Commedia, Recensione

I COLORI DELLA VITTORIA

Titolo OriginalePrimary colors
NazioneU.S.A.
Anno Produzione1998
Genere
Durata143’

TRAMA

Militante per i diritti civili della gente di colore, Henry crede nel governatore democratico Jack Stanton, candidato alle presidenziali.

RECENSIONI

Sono lontani i tempi de Il Candidato con Robert Redford, de Il Cavaliere della Valle Solitaria (passa in Tv), degli acclamati esordi teatrali di Mike Nichols, quando univa in modo impeccabile la commedia brillante/accattivante con la riflessione amara sulla realtà sociale americana.

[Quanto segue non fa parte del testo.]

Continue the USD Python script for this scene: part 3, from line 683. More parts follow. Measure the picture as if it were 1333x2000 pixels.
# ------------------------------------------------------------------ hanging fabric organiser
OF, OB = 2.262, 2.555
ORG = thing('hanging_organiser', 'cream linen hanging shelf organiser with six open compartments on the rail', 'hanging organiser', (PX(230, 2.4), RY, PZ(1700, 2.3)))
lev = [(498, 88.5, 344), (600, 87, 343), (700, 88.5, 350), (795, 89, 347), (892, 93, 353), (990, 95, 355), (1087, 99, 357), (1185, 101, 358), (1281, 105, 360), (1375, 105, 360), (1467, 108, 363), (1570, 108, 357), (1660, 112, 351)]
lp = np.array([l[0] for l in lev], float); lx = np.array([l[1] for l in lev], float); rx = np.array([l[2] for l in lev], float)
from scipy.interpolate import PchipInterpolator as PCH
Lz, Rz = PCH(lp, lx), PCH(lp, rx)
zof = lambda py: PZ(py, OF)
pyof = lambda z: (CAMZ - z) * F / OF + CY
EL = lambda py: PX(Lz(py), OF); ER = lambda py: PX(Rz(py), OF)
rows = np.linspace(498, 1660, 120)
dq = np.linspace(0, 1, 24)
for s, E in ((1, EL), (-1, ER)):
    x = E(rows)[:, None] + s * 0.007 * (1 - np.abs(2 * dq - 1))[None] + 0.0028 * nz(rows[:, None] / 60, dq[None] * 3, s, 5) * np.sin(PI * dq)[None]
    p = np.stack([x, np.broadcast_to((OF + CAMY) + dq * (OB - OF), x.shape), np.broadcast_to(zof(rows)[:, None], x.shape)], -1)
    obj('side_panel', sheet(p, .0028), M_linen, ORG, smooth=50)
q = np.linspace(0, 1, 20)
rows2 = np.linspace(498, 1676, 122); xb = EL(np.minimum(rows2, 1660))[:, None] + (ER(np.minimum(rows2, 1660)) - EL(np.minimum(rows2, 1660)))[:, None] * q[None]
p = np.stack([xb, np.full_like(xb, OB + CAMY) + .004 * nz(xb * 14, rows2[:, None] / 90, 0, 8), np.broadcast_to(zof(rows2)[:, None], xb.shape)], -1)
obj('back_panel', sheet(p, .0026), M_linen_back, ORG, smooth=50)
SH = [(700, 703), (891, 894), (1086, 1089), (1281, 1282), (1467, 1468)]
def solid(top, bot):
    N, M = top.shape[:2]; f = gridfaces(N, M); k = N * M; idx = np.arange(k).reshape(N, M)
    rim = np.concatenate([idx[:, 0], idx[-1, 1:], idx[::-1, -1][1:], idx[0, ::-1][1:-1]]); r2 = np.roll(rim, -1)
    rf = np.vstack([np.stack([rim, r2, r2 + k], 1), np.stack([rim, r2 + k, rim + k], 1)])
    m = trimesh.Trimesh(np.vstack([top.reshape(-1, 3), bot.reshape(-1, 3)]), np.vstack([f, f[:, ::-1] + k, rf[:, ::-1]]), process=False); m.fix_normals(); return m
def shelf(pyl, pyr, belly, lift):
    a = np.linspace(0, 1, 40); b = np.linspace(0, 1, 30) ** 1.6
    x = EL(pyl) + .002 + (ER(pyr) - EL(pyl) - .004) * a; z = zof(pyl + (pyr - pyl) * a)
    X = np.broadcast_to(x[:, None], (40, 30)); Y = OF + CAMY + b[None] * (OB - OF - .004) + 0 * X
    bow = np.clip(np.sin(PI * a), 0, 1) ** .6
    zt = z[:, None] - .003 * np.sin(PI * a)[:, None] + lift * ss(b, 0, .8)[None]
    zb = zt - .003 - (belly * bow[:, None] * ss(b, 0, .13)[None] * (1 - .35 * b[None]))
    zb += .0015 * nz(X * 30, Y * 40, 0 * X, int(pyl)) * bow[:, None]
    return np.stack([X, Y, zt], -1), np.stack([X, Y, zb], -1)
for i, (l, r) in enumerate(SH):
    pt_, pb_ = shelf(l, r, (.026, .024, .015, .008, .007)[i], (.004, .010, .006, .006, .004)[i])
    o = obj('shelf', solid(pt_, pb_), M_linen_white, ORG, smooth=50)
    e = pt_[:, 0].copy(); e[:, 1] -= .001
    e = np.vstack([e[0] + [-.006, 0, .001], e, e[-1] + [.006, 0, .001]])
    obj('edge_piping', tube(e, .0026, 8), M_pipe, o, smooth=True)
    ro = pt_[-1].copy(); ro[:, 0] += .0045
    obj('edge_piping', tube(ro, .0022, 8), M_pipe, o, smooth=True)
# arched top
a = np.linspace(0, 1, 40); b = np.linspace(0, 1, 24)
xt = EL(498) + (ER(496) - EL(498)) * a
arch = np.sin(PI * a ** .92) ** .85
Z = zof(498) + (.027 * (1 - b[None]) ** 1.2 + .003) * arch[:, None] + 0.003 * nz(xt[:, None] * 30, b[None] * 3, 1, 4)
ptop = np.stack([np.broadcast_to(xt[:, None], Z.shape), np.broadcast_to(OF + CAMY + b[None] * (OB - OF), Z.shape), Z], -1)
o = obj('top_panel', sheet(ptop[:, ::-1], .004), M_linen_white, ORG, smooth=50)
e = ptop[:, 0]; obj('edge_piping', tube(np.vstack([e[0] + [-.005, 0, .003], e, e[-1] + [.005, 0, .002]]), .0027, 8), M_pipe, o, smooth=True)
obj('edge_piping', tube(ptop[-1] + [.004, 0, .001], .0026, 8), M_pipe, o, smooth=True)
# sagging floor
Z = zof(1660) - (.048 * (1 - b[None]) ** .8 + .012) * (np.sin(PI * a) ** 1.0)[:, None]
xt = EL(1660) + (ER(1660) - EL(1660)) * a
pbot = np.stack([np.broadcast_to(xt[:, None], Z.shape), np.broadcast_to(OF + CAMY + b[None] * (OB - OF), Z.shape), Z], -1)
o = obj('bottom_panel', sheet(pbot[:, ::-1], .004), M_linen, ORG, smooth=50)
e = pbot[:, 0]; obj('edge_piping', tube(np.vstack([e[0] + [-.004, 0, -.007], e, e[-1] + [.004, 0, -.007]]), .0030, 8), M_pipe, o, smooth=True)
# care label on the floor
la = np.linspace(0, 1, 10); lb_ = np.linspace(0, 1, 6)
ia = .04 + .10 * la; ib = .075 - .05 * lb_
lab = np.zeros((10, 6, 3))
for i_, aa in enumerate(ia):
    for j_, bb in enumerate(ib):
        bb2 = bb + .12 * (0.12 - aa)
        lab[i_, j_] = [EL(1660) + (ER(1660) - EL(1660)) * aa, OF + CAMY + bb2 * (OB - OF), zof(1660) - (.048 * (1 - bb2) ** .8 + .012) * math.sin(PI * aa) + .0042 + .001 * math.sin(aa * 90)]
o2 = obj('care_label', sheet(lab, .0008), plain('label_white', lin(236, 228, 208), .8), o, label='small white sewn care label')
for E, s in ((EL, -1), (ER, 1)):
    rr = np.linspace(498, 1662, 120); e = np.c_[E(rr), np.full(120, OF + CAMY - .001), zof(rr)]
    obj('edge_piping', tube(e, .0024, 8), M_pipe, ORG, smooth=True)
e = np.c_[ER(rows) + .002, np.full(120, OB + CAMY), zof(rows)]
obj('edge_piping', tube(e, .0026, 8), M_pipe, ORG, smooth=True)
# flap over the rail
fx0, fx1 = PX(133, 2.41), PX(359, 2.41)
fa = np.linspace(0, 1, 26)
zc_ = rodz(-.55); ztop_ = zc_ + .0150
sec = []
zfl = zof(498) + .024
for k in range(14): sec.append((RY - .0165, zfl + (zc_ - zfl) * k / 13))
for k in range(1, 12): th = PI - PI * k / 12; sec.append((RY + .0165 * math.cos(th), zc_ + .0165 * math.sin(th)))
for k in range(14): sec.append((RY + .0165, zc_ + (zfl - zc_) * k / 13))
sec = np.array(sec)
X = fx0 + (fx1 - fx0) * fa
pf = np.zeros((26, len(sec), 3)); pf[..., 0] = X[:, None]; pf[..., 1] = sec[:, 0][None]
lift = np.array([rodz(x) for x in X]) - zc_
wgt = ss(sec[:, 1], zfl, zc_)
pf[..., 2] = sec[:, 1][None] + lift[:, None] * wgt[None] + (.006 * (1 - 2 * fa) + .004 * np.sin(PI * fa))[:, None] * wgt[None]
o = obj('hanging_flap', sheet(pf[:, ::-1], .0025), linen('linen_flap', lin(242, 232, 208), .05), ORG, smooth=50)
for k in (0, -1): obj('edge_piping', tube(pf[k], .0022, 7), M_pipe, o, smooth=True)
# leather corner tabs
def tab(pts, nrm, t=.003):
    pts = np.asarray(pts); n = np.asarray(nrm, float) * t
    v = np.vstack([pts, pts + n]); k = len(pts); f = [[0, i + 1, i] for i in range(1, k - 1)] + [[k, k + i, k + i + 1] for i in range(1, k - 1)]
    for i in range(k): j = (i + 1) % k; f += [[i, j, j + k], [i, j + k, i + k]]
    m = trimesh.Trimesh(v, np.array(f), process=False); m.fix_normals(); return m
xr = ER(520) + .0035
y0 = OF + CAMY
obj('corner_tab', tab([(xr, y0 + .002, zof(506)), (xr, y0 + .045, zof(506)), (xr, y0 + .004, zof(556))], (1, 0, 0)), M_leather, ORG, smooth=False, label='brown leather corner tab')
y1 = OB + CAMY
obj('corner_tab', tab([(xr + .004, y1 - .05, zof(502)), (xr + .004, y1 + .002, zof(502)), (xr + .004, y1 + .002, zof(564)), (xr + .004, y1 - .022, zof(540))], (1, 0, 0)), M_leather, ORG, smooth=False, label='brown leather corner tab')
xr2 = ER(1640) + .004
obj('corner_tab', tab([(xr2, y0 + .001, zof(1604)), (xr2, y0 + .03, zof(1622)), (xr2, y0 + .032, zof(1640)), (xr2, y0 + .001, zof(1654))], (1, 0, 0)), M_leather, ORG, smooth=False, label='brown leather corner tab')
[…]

Il regista, da Piume di Struzzo, s'è riunito alla compagna di gioventù Elaine May (sceneggiatrice) senza ritrovar(n)e lo smalto, perduto nei rivoli di produzioni più furbe che sincere. Le sue opere migliori fanno sprofondare nell'amarezza (Chi ha Paura di Virginia Woolf?), osano (Il Laureato), s'indignano (Silkwood) senza perdere il contatto con il "popolo" affamato di divi e meccanismi commerciali. Questo "Colori primari" (o delle Primarie), allora, potrebbe essere un testamento spirituale che, con poca coerenza, fa i conti con l'idealismo del passato e accetta il compromesso necessario della maturità. Ad essere rappresentati non sono Hilary e Bob Clinton con tanto di “Sexgate” presagito (è tratto dal libro "anonimo" di Joe Klein, assistente del futuro Presidente nel 1992), ma proprio Elaine May e Mike Nichols, coppia di satiri feroci che ha smesso la rabbia e prende atto dell'invincibilità dei "Cinghiali che ti caricano nel bosco mentre stai cagando" (la buffa "allegoria" illustrata dal personaggio di Thornton). Il film soffre della poca convinzione con cui i due autori abbracciano la nuova, disillusa causa e la riflettono nel personaggio sbiadito e spaesato di Henry/Adrian Lester. Non è un caso che il cuore dell’opera riprenda a battere alla presenza dell'inguaribile utopista di Kathy Bates, scomodo ma vitale fantasma del passato che scuote il torpore delle ideologie interlocutorie. Nichols e May, a sorpresa, lo seppelliscono e invitano gli ultimi sognatori a giocare sporco per vincere e fare la Storia (politica e di coppia): non fanno che mostrarci l'ipocrisia di questo neo-Kennedy/Clinton e pretendono che ci identifichiamo con il buonista che crede in lui ciecamente. Lo iato fra ideali latenti e manifesti lascia gli autori senza bersaglio, dopo due ore e mezza di una futile partita amichevole.